Jakarta, CNBC Indonesia - Pasca ditutup melemah 0,47% pada perdagangan kemarin (12/6/2019), Indeks Harga Saham Gabungan (IHSG) kembali loyo pada perdagangan hari ini. Walau dibuka menguat 0,1%, IHSG mengakhiri hari dengan koreksi sebesar 0,05% ke level 6.273,08.
Saham-saham yang berkontribusi signifikan dalam mendorong IHSG melemah di antaranya: PT Bank Central Asia Tbk/BBCA (-0,68%), PT Charoen Pokphand Indonesia Tbk/CPIN (-2,46%), PT Gudang Garam Tbk/GGRM (-0,97%), PT Bank Mandiri Tbk/BMRI (-0,63%), dan PT Pakuwon Jati Tbk/PWON (-2,67%).
Kinerja IHSG senada dengan mayoritas bursa saham utama kawasan Asia yang juga ditransaksikan di zona merah: indeks Nikkei turun 0,46%, indeks Hang Seng turun 0,05%, dan indeks Kospi turun 0,27%.
Potensi eskalasi perang dagang AS-China sukses memantik aksi jual di bursa saham Benua Kuning. Sebelumnya, sempat terdapat optimisme bahwa Presiden AS Donald Trump akan melakukan dialog dengan Presiden China Xi Jinping ketika gelaran KTT G-20 berlangsung pada akhir bulan ini di Jepang.
Pelaku pasar menaruh harapan yang besar terhadap pertemuan Trump dan Xi tersebut jika nantinya benar terealisasi. Pasalnya, kali terakhir Trump bertemu dengan Xi di sela-sela KTT G-20 pada bulan Desember lalu di Argentina, keduanya berhasil menyepakati gencatan senjata selama tiga bulan.
Selama periode gencatan senjata tersebut, keduanya tak akan mengerek bea masuk untuk importasi produk dari masing-masing negara. Gencatan senjata ini kemudian diperpanjang oleh Trump seiring dengan perkembangan negosiasi dagang yang positif.
Sayang, pertemuan Trump dan Xi ternyata masih begitu samar. Dengan waktu kurang dari tiga minggu, sejauh ini persiapan ke arah sana masih sangat minim.
Mengutip Reuters, pejabat senior di lingkungan pemerintahan China mengungkapkan bahwa Beijing bahkan belum melakukan apapun terkait rencana pertemuan Trump-Xi. "Bagi China, yang penting adalah protokol dan bagaimana beliau dihormati.
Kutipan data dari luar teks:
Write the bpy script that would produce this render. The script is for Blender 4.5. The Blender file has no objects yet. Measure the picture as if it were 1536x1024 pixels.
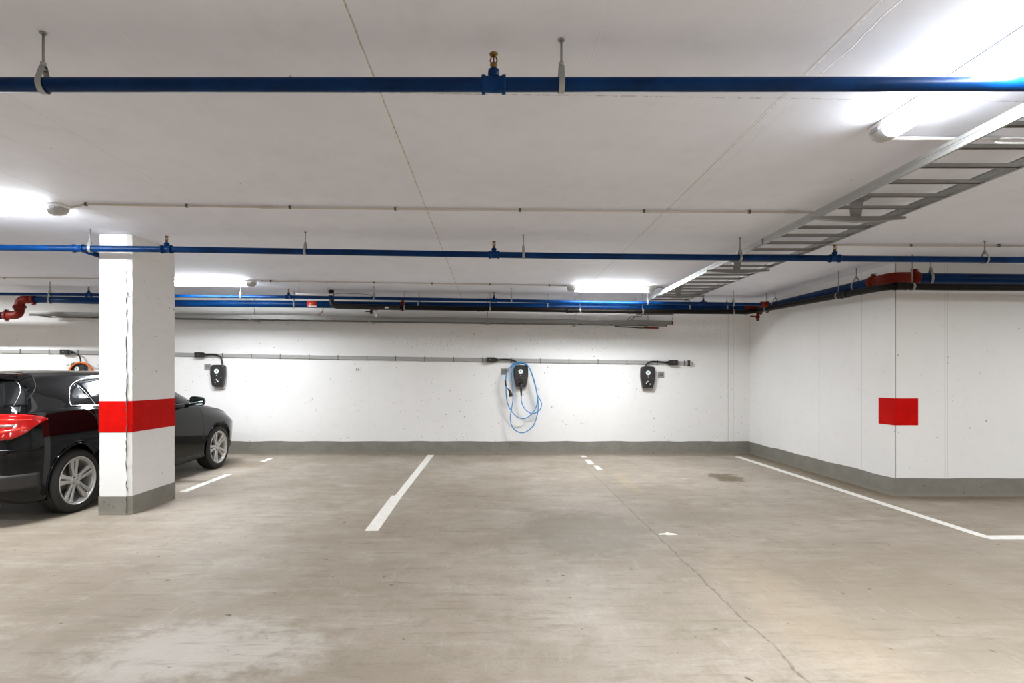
import bpy, bmesh, math, random
from mathutils import Vector, Matrix
from mathutils.bvhtree import BVHTree
random.seed(7)
SC = bpy.context.scene
COL = SC.collection
PI = math.pi
EYE = 1.35                      # camera height
FOC = 832.0                     # focal length in pixels of the 1536 px wide photo
VX, VY = 740.0, 566.0           # vanishing point of the depth direction

# ------------------------------------------------------------------ placing
def P(px, py, Y):
    return Vector(((px - VX) / FOC * Y, Y, EYE + (VY - py) / FOC * Y))
def ceil_z(X):
    return 2.71 - 0.0135 * X
def CP(px, py, off=0.0):        # point of the ceiling (or a plane parallel below it)
    a, b = (px - VX) / FOC, (VY - py) / FOC
    t = (2.71 - EYE - off) / (b + 0.0135 * a)
    return Vector((a * t, t, EYE + b * t))
def FP(px, py):
    Y = EYE * FOC / (py - VY)
    return Vector(((px - VX) / FOC * Y, Y, 0))

# ------------------------------------------------------------------ materials
class NT:
    def __init__(s, name):
        s.m = bpy.data.materials.new(name); s.m.use_nodes = True
        s.t = s.m.node_tree; s.n = s.t.nodes; s.l = s.t.links
        s.b = s.n['Principled BSDF']
        tc = s.n.new('ShaderNodeTexCoord'); s.co = tc.outputs['Object']
        sx = s.n.new('ShaderNodeSeparateXYZ'); s.l.new(s.co, sx.inputs[0])
        s.x, s.y, s.z = sx.outputs
    def put(s, sock, v):
        if hasattr(v, 'is_output'): s.l.new(v, sock)
        elif isinstance(v, (tuple, list)) and len(v) == 3 and sock.type == 'RGBA': sock.default_value = (*v, 1)
        else: sock.default_value = v
    def math(s, op, a, b=0.0, c=None, clamp=False):
        n = s.n.new('ShaderNodeMath'); n.operation = op; n.use_clamp = clamp
        s.put(n.inputs[0], a); s.put(n.inputs[1], b)
        if c is not None: s.put(n.inputs[2], c)
        return n.outputs[0]
    def noise(s, scale, detail=4, rough=.55, vec=None, stretch=None):
        n = s.n.new('ShaderNodeTexNoise'); n.inputs['Scale'].default_value = scale
        n.inputs['Detail'].default_value = detail; n.inputs['Roughness'].default_value = rough
        v = vec or s.co
        if stretch:
            mp = s.n.new('ShaderNodeMapping'); mp.inputs['Scale'].default_value = stretch
            s.l.new(v, mp.inputs[0]); v = mp.outputs[0]
        s.l.new(v, n.inputs['Vector']); return n.outputs[0]
    def step(s, v, lo, hi):
        n = s.n.new('ShaderNodeMapRange'); n.interpolation_type = 'SMOOTHSTEP'
        s.put(n.inputs[0], v); n.inputs[1].default_value = lo; n.inputs[2].default_value = hi
        return n.outputs[0]
    def mix(s, f, a, b, mode='MIX'):
        n = s.n.new('ShaderNodeMix'); n.data_type = 'RGBA'; n.blend_type = mode
        s.put(n.inputs[0], f); s.put(n.inputs[6], a); s.put(n.inputs[7], b); return n.outputs[2]
    def line(s, coord, c, hw, jit=None, amp=0.0):      # 1 on the line coord == c
        if jit is not None:
            coord = s.math('ADD', coord, s.math('MULTIPLY', s.math('SUBTRACT', jit, .5), amp))
        d = s.math('ABSOLUTE', s.math('SUBTRACT', coord, c))
        return s.math('SUBTRACT', 1.0, s.step(d, hw * .35, hw))
    def within(s, coord, a, b, soft=.1):
        return s.math('MULTIPLY', s.step(coord, a - soft, a + soft), s.math('SUBTRACT', 1.0, s.step(coord, b - soft, b + soft)))
    def blob(s, cx, cy, rx, ry, nz, amp=.9, soft=.5, ca=None, cb=None):
        dx = s.math('DIVIDE', s.math('SUBTRACT', ca or s.x, cx), rx)
        dy = s.math('DIVIDE', s.math('SUBTRACT', cb or s.y, cy), ry)
        d = s.math('SQRT', s.math('ADD', s.math('MULTIPLY', dx, dx), s.math('MULTIPLY', dy, dy)))
        d = s.math('ADD', d, s.math('MULTIPLY', s.math('SUBTRACT', nz, .5), amp * 2))
        return s.math('SUBTRACT', 1.0, s.step(d, 1 - soft, 1 + soft * .3))
    def specks(s, scale, size, keep):                  # sparse pits
        v = s.n.new('ShaderNodeTexVoronoi'); v.inputs['Scale'].default_value = scale
        nz = s.n.new('ShaderNodeTexNoise'); nz.inputs['Scale'].default_value = scale * 2.2; nz.inputs['Detail'].default_value = 3; s.l.new(s.co, nz.inputs['Vector'])
        ma = s.n.new('ShaderNodeVectorMath'); ma.operation = 'MULTIPLY_ADD'; ma.inputs[1].default_value = (.5 / scale,) * 3
        s.l.new(nz.outputs['Color'], ma.inputs[0]); s.l.new(s.co, ma.inputs[2]); s.l.new(ma.outputs[0], v.inputs['Vector'])
        sp = s.n.new('ShaderNodeSeparateColor'); s.l.new(v.outputs['Color'], sp.inputs[0])
        on = s.step(sp.outputs[0], 1 - keep, 1 - keep + .01)
        sz = s.math('MULTIPLY', sp.outputs[1], size)
        d = s.math('SUBTRACT', v.outputs['Distance'], sz)
        return s.math('MULTIPLY', on, s.math('SUBTRACT', 1.0, s.step(d, -.02, .03)))
    def bump(s, h, strength=.2, dist=.01):
        b = s.n.new('ShaderNodeBump'); b.inputs['Strength'].default_value = strength
        b.inputs['Distance'].default_value = dist; s.l.new(h, b.inputs['Height'])
        s.l.new(b.outputs[0], s.b.inputs['Normal'])
    def col(s, c): s.put(s.b.inputs['Base Color'], c)
    def rough(s, r): s.put(s.b.inputs['Roughness'], r)

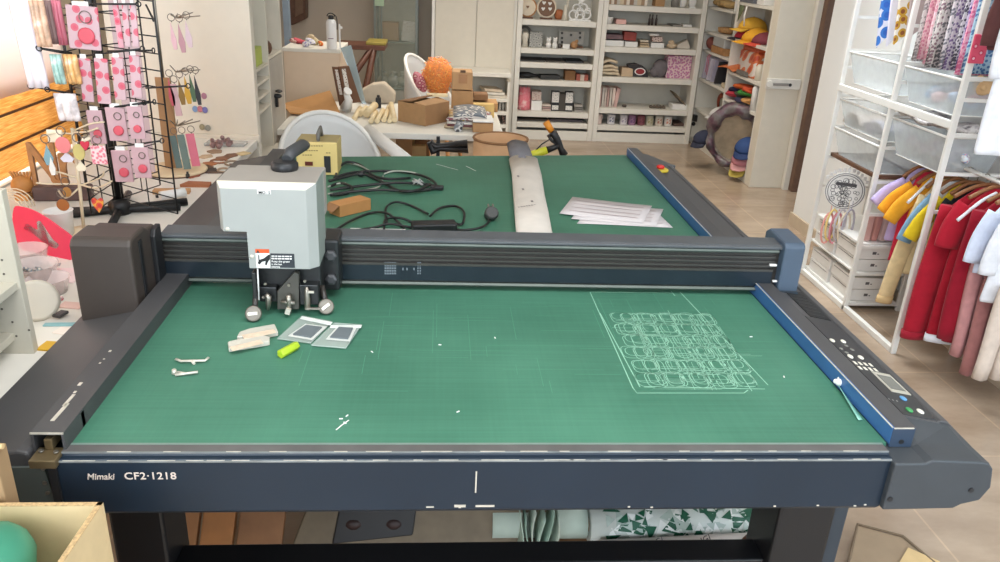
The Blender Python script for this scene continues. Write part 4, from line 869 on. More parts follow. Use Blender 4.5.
disc(527.5, 9, 9, S1[0], WOOD, mat('cream_face', (222, 206, 182), .6), 'round cream wooden plaque with one small heart, top shelf of the narrow bookcase', [(0, .05, .17)])
disc(546.5, 9, 9.5, S1[0], mat('pale_rim', (220, 204, 180), .6), mat('face_brown', (120, 88, 66), .6), 'round dark plaque with four white hearts, top shelf of the narrow bookcase', [(-.3, .45, .2), (.3, .4, .2), (-.35, -.12, .2), (.35, -.1, .2)])
q = MB(); c = on(559, 15, 7.5); q.lathe([(.03, 0), (.045, .03), (.04, .07), (.025, .085)], (c.x, c.y, S1[0]+.001), 14); solo('terracotta_vase', q, mat('terracotta', (176, 104, 64), .6), 'small terracotta vase behind the white figure on the top shelf', 'vase', G1)
q = MB(); c = on(566, 15, 7.44); q.tube([(c.x-.012, c.y, S1[0]), (c.x-.006, c.y, S1[0]+.13)], [.028, .014], 10); q.tube([(c.x+.006, c.y, S1[0]+.09), (c.x+.012, c.y, S1[0]+.17)], .010, 8); q.ball((c.x+.012, c.y, S1[0]+.185), .018, 10, 6); solo('white_figurine', q, CREAM, 'slim cream figurine between the vase and the lacy white ornament', 'figurine', G1)
lace = thing('lace_ornament', 'lacy white cut-out ornament with a star on top, end of the top shelf', 'ornament', (on(580, 15, 7.43).x, 7.43, S1[0]), G1)
q = MB(); cx0 = on(580, 15, 7.43).x
for k, (dx, dz, r_) in enumerate(((-.06, .045, .04), (.0, .045, .042), (.06, .05, .038), (-.035, .10, .034), (.03, .105, .036), (.07, .085, .022), (0, .075, .03))):
    q.tube([(cx0+dx+r_*math.cos(t_), 7.43+.004*k, S1[0]+.005+dz+r_*math.sin(t_)) for t_ in [i*PI/9 for i in range(18)]], .008, 6, closed=True)
obj('lace_rings', q, PAPER, lace); q = MB(); q.prism([(cx0+.0+(.04 if k % 2 == 0 else .017)*math.sin(k*PI/5), S1[0]+.17+(.04 if k % 2 == 0 else .017)*math.cos(k*PI/5)) for k in range(10)], 7.425, 7.437, lambda x, z, y: (x, y, z)); obj('star', q, PAPER, lace); q = MB(); q.box(cx0-.10, cx0+.10, 7.41, 7.45, S1[0], S1[0]+.012); obj('foot', q, PAPER, lace)
G2 = 'ornaments on the second shelf'
q = MB(); c = on(525, 40, 7.44); q.lathe([(.030, 0), (.024, .05), (.034, .08), (.034, .11), (.02, .13)], (c.x, c.y, S1[1]+.001), 14); t = solo('figurine', q, CREAM, 'cream clock shaped figurine before a dark arch, second shelf', 'figurine', G2)
q = MB(); q.tube([(c.x+.055*math.cos(k*PI/8), c.y+.05, S1[1]+.10+.07*math.sin(k*PI/8)) for k in range(9)]+[(c.x-.055, c.y+.05, S1[1]+.012)], .012, 8); q.tube([(c.x+.055, c.y+.05, S1[1]+.10), (c.x+.055, c.y+.05, S1[1]+.012)], .012, 8); solo('dark_arch', q, mat('arch_grey', (86, 84, 80), .6), 'dark grey arch standing behind the clock shaped figurine', 'ornament', G2)
slab('picture_tile', 530, 32, 542, 48, S1[1], patt('tile_print', (150, 150, 146), [(96, 98, 100), (180, 178, 170)], 30, .4), 'grey square tile with a round print, second shelf', 'tile', G2, d=.012)
for k, (px, lab) in enumerate(((548.5, 'small white twin figurine nearer the square tile'), (554.8, 'small white twin figurine nearer the dotted plaque'))):
    c = on(px, 44, 7.42); q = MB(); q.lathe([(.022, 0), (.026, .03), (.016, .05)], (c.x, c.y, S1[1]+.001), 12); q.ball((c.x, c.y, S1[1]+.068), .022, 10, 7); q.ball((c.x-.014, c.y, S1[1]+.09), .008, 6, 4); q.ball((c.x+.014, c.y, S1[1]+.09), .008, 6, 4); solo('small_figurine', q, PAPER, lab, 'figurine', G2)
pl_ = slab('dotted_plaque', 559, 32, 583.5, 46, S1[1]+.03, mat('plaque_grey', (176, 172, 164), .6), 'wide grey plaque with dark dots at the back of the second shelf', 'plaque', G2, yy=7.52, d=.012)
q = MB()
for px, py in ((562, 34), (562, 39), (571, 36), (580, 34), (580, 38.5), (562, 43)):
    q.lathe([(.012, 0), (.012, .004)], on(px, py-1, 7.518), 8, 'y')
BASE[pl_.name] = Vector(pl_.location); obj('dot', q, mat('dot_dark', (70, 68, 66), .6), pl_)
slab('plaque_stand', 560, 46, 583, 49, S1[1], WOODD, 'low dark stand under the dotted plaque', 'stand', G2, yy=7.50, d=.05)
slab('white_card', 563, 44, 569.5, 49, S1[1], PAPER, 'small white card in front of the dotted plaque', 'card', G2, yy=7.40, d=.02)
q = MB(); c = on(574, 46, 7.42); q.ball((c.x, c.y, S1[1]+.035), (.034, .03, .034), 12, 7); q.ball((c.x+.02, c.y-.01, S1[1]+.07), .016, 8, 5); solo('brown_ornament', q, mat('tan_pot', (170, 128, 88), .6), 'rounded brown ornament at the end of the second shelf', 'ornament', G2)
q = MB(); c = on(559.5, 46, 7.44); q.lathe([(.014, 0), (.018, .025), (.008, .04)], (c.x, c.y, S1[1]+.001), 10); solo('dark_figurine', q, mat('fig_dark', (90, 84, 80), .6), 'small dark figurine between the white twins and the white card', 'figurine', G2)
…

China tidak ingin Xi pergi ke sebuah pertemuan yang akan mempermalukan dirinya," tegas sang pejabat.
Sekedar mengingatkan, Trump sebelumnya sudah mengancam bahwa dirinya akan membebankan bea masuk tambahan bagi produk impor asal China jika Xi sampai tak menemuinya di sela-sela KTT G-20 nanti.
Belum tereskalasi lagi saja, perekonomian China sudah begitu tertekan. Kemarin siang, penjualan mobil periode Mei 2019 diumumkan anjok hingga 16,4% secara tahunan, menandai penurunan selama 11 bulan beruntun. Kontraksi pada bulan Mei juga lebih buruk ketimbang kontraksi pada bulan April yang sebesar 14,6%.
Mengingat posisi China sebagai negara dengan nilai perekonomian terbesar kedua di dunia, tekanan terhadap perekonomian China pastilah memberi dampak negatif yang relatif signifikan bagi negara-negara lain. Dari dalam negeri, rilis angka Indeks Keyakinan Konsumen (IKK) periode Mei 2019 oleh Bank Indonesia (BI) kembali gagal mendorong IHSG ke zona hijau. Sejatinya, secara sekilas angka IKK periode Mei 2019 yang dirilis kemarin terbilang oke.
BI mencatat IKK pada bulan lalu adalah senilai 128,2, naik 0,1 poin jika dibandingkan capaian bulan April yang senilai 128,1. Nilai IKK di atas 100 mencerminkan optimisme, sementara nilai di bawah 100 menunjukkan pesimisme. IKK pada Mei 2019 merupakan yang tertinggi sejak Januari 2012.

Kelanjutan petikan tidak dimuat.